Carter has deeper things than unrequited romance to worry about anyway, since his partner and other fellow officers are hip deep in the culture of corruption, and his refusal to wade in as well earns him a beatdown by a couple of mafia goons (one played by genre favorite Haig). Coffy, being present, gets smacked around as well, though not before getting a shot in with a vase to the head. Haig also takes a few moments to rip open her shirt so we get another look at her chest.

Carter’s prospects for survival don’t look so hot, and Coffy determines to get the Mafioso who sent the thugs, and who is also an integral part of the dope smuggling. (Not that she needed more impetus to get psychotic on peoples’ asses, but this lends the story more pathos, as Carter is the only completely sympathetic character in the piece.) The dude’s name is Vitroni (Arbus, who for some reason employs a Hispanic accent), and word has it he’s into some sick shit. He especially enjoys getting rough with the working girls of a pimp/drug dealer named King George (DoQui). Coffy proceeds to set herself up as one of George’s girls and orchestrates a wild party scene that guarantees that Vitroni will request a one-on-one with her. (She also pulls a switcheroo with George’s dope supply that turns out to have unbelievably coincidental benefits later in the story.) She meets with him intending to kill him, but unfortunately one of the thugs recognized her vase-over-head technique at the party from their encounter at Carter’s, and she is subdued and imprisoned. Things don’t get any more pleasant from there.

This is a thoroughly nasty piece of work from the opening shotgun blast to the closing one. There are only victims and victimizers (a number of characters get to be both). One does get a sense of actual outrage on the part of writer/director Hill at the rampant vice and corruption, and he doesn’t excuse Coffy’s murderous behavior 100% either (he throws her a small loophole when she states that going into that mode is like being in a dream she can’t control). There’s some of the expected racial cynicism, but it’s largely either played for laughs (the only mention of racial harmony comes from the unctuous Vitroni) or merely implied, as in a shocking scene of violence near the end. But, of course, none of that is really the point. The cheap thrills, violent action and copious nudity are the draws, and the movie certainly delivers in that respect. There’s a streak of viciousness on display that may surprise those unfamiliar with the genre, but which enthusiasts will eat up. The party scene, probably the most memorable set piece in the whole thing, is a particular kick, with Coffy hurling girls left and right (and ripping open their shirts in the process), all leading up to the wince-inducing climax when George’s favorite girl Meg (Haynes) grabs our heroine’s hair only to have her hands cut up by the razors Coffy’s hidden in her ‘fro.
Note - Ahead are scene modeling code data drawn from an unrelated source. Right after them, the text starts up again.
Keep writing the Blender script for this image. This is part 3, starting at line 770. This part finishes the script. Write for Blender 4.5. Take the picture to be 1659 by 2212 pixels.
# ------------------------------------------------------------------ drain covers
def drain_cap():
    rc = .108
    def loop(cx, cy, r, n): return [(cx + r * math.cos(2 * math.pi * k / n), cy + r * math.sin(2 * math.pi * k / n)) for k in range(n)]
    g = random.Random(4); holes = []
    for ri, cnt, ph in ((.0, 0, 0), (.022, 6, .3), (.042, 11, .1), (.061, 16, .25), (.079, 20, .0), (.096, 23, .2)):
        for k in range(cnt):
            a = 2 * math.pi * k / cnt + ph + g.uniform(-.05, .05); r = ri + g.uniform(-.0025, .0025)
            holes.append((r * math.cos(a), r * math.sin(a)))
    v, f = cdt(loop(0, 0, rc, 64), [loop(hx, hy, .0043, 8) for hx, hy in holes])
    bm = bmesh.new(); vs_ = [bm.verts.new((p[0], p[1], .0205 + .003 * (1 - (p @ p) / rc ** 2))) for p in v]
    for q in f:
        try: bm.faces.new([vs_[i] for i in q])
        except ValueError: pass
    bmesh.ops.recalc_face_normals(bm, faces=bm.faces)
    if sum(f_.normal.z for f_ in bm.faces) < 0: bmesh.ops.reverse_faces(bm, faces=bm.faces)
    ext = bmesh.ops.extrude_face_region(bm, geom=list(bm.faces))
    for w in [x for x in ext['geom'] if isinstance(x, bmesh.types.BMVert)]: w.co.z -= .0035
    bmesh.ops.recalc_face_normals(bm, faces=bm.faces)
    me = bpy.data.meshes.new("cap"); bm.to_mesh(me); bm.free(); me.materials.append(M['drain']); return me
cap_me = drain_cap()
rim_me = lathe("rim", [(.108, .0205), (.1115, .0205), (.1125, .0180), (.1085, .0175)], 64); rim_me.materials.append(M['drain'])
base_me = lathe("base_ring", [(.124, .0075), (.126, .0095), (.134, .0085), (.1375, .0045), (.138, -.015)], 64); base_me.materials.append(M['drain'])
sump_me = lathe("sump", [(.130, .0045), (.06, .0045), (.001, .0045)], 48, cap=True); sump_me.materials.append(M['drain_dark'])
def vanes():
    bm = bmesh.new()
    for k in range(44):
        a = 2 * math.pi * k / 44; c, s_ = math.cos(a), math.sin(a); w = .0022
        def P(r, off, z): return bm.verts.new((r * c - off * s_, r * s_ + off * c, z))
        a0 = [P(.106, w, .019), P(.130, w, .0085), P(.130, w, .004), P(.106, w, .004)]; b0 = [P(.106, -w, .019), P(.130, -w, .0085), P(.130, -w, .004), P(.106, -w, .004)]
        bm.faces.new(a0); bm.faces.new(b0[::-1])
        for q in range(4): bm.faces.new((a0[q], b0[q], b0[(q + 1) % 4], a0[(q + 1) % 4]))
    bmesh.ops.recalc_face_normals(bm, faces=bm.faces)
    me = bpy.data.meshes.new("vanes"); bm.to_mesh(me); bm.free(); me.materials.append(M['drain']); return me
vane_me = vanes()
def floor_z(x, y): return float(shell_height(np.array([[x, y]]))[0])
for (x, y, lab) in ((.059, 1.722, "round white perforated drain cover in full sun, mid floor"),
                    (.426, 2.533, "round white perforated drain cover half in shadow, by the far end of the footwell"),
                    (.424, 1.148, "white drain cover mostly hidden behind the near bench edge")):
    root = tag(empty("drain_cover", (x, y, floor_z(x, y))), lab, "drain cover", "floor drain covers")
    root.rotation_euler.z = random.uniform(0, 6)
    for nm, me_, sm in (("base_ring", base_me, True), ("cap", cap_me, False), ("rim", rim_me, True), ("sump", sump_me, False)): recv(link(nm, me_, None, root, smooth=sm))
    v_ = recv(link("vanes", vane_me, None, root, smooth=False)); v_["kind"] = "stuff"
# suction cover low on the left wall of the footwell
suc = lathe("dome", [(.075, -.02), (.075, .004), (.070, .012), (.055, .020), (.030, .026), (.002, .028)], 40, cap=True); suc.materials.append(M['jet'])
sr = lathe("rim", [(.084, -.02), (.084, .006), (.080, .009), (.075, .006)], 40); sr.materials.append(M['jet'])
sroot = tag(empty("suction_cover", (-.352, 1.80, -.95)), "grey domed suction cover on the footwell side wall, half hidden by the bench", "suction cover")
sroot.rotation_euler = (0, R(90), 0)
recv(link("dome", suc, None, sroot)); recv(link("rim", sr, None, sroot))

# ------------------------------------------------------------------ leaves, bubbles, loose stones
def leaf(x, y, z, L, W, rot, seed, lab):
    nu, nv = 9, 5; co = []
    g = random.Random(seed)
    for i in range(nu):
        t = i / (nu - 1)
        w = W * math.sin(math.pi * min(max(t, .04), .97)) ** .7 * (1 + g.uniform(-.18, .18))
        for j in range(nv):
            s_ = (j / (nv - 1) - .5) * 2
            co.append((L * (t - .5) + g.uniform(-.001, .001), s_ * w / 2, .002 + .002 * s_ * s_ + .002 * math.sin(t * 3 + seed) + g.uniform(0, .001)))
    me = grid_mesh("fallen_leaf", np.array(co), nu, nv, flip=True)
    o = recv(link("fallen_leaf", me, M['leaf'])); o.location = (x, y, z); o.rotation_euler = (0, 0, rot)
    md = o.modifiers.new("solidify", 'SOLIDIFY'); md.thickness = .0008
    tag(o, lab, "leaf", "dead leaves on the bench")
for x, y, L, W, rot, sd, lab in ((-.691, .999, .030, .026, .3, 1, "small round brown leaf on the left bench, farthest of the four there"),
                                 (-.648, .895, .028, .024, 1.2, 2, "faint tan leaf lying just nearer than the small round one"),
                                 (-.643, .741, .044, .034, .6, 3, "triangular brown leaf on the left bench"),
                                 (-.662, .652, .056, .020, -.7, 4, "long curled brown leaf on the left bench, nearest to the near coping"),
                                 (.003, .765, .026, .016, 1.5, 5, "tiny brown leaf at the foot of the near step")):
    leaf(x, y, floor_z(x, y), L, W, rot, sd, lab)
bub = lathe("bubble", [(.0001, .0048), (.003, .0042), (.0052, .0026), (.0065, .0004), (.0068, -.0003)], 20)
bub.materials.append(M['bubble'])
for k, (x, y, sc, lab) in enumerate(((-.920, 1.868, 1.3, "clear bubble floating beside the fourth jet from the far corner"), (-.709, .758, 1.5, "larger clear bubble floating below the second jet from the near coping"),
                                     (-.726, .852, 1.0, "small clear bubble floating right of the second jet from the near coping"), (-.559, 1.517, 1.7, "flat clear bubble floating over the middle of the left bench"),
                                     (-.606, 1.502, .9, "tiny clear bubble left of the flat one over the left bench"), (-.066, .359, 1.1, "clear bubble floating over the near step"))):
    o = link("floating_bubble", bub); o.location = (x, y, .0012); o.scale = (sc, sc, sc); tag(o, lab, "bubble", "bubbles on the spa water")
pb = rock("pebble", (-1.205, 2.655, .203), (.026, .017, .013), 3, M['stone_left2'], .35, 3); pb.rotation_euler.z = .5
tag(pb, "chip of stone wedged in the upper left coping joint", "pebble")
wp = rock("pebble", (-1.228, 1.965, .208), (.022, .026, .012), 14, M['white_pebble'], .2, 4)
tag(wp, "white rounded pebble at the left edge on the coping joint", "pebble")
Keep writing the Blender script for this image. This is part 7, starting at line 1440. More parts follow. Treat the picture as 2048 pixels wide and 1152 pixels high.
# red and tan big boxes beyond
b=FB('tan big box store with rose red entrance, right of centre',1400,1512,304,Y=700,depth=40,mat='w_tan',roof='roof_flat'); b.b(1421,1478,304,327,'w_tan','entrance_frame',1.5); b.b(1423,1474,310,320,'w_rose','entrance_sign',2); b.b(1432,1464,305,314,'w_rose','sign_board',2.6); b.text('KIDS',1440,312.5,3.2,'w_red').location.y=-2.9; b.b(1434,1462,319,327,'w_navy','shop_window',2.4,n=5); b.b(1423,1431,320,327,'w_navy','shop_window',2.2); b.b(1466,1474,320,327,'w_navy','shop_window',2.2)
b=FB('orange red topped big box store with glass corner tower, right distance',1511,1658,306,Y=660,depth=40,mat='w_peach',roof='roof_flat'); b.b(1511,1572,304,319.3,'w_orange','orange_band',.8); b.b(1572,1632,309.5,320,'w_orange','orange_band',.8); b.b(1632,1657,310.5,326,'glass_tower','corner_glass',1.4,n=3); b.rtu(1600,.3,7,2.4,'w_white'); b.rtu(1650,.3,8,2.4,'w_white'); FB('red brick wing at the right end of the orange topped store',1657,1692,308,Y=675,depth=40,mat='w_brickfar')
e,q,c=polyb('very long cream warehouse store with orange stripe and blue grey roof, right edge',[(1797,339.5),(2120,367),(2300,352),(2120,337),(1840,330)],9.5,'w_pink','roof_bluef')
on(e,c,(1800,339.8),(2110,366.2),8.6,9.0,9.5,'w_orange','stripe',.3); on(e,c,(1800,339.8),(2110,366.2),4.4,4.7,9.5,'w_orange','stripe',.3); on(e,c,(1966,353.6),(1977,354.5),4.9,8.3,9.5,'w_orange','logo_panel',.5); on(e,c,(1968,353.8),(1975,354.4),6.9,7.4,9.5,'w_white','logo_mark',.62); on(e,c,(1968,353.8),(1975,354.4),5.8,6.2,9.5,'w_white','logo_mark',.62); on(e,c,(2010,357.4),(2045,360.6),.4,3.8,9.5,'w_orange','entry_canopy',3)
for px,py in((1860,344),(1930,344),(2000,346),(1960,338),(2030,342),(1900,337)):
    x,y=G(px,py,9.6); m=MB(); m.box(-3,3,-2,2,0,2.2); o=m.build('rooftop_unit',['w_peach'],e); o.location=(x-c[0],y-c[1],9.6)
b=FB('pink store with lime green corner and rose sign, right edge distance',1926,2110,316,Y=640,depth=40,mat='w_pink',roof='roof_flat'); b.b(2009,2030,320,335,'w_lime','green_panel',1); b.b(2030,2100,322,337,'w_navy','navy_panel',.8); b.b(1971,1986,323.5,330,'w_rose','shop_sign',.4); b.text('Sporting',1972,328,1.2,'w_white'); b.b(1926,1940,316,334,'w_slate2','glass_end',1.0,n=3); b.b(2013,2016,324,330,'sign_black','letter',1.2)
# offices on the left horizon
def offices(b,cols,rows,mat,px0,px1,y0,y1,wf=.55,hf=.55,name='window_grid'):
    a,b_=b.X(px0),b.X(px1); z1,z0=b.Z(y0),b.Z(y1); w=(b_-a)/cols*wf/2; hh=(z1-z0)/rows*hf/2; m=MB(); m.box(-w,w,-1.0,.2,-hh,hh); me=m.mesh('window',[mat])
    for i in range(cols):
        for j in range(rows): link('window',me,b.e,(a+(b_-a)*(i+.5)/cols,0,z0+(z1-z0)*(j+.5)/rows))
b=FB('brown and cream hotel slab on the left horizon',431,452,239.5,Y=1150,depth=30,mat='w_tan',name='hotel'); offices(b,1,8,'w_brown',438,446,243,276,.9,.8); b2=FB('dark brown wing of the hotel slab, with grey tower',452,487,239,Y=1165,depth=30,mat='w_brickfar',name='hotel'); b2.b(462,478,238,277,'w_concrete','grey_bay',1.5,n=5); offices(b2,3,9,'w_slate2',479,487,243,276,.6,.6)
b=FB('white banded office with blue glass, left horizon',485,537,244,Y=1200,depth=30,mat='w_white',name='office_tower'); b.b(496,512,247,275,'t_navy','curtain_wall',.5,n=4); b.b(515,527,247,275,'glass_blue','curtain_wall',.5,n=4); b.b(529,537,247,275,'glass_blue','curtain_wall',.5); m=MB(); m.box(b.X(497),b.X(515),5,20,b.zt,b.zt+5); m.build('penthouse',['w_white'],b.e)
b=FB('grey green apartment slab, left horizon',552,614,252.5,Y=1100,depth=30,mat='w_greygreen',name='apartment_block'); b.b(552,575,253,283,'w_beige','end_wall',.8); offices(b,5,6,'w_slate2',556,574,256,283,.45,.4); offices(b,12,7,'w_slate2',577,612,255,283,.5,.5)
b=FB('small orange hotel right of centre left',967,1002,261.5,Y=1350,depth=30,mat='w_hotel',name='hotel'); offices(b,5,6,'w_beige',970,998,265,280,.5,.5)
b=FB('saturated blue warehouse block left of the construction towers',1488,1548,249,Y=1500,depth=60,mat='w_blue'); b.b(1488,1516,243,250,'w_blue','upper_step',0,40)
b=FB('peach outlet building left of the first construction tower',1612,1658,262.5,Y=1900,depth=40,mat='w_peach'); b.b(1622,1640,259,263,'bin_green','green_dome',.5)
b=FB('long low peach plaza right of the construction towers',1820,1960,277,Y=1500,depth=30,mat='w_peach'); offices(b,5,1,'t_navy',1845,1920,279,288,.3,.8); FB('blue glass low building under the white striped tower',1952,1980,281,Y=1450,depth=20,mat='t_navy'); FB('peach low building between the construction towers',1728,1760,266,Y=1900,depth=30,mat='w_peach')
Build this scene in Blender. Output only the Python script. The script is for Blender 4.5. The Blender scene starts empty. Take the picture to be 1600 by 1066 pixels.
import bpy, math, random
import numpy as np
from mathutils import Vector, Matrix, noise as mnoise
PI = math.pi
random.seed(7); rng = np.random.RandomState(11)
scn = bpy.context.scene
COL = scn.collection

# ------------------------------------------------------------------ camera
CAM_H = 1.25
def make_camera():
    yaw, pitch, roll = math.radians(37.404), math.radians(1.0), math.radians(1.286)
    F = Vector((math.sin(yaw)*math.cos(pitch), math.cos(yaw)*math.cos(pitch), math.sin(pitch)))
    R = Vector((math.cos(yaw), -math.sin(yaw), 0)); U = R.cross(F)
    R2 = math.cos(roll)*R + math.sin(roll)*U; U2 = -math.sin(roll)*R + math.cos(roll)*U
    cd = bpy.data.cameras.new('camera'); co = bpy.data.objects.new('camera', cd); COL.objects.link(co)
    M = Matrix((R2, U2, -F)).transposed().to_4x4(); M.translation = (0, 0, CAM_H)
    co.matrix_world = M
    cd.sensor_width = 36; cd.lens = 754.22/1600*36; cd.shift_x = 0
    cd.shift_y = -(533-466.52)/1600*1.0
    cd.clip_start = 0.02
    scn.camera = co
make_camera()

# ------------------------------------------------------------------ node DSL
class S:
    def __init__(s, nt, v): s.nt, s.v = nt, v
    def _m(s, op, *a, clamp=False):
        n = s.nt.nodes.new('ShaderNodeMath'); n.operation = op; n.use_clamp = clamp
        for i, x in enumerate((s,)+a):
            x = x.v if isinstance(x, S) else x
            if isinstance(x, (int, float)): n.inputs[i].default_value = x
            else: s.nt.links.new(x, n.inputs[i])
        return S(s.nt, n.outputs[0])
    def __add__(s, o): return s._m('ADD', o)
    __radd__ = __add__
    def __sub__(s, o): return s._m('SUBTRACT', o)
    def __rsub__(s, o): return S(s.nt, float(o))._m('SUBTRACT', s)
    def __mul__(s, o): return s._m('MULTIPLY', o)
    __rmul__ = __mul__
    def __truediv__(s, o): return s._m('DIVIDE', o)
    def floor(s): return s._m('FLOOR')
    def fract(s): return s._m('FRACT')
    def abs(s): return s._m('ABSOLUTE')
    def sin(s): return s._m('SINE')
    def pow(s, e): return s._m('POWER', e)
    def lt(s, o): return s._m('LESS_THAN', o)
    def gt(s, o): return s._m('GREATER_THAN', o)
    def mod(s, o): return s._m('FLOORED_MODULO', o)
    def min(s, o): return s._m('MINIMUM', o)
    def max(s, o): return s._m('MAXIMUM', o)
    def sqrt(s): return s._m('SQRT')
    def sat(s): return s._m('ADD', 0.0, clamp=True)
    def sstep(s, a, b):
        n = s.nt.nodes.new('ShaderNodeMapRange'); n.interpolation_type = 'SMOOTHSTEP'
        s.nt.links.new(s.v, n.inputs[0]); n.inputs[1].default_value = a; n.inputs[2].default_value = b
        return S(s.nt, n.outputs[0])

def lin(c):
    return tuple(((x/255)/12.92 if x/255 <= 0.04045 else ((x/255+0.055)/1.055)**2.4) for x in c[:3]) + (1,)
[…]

Plus we get the added bonus of hindsight, allowing us to enjoy such excesses of the era as the garish clothing, the ‘baby, baby’ patois, and Sid Haig’s gigantic grin.

But even if the movie had nothing else, it would have our Pam. She’s not a natural actress, but she is a natural screen presence. She somehow manages to navigate her character through a gamut of scenes ranging from psychotic bitch to soft-spoken lady and you buy it, largely because it’s her. (Not to mention how goddamn sexy she is. There’s one scene where she’s photographed nude through a fish tank that, while I can’t say exactly why, struck me as one of the hottest things I’ve seen in a while.) The movie may be too rough for some folks, but for anyone who’s ever worshipped at the altar of Pam, this is canon. Hill and Grier would essentially remake this movie the following year (and indeed it was originally intended to be a sequel) as Foxy Brown.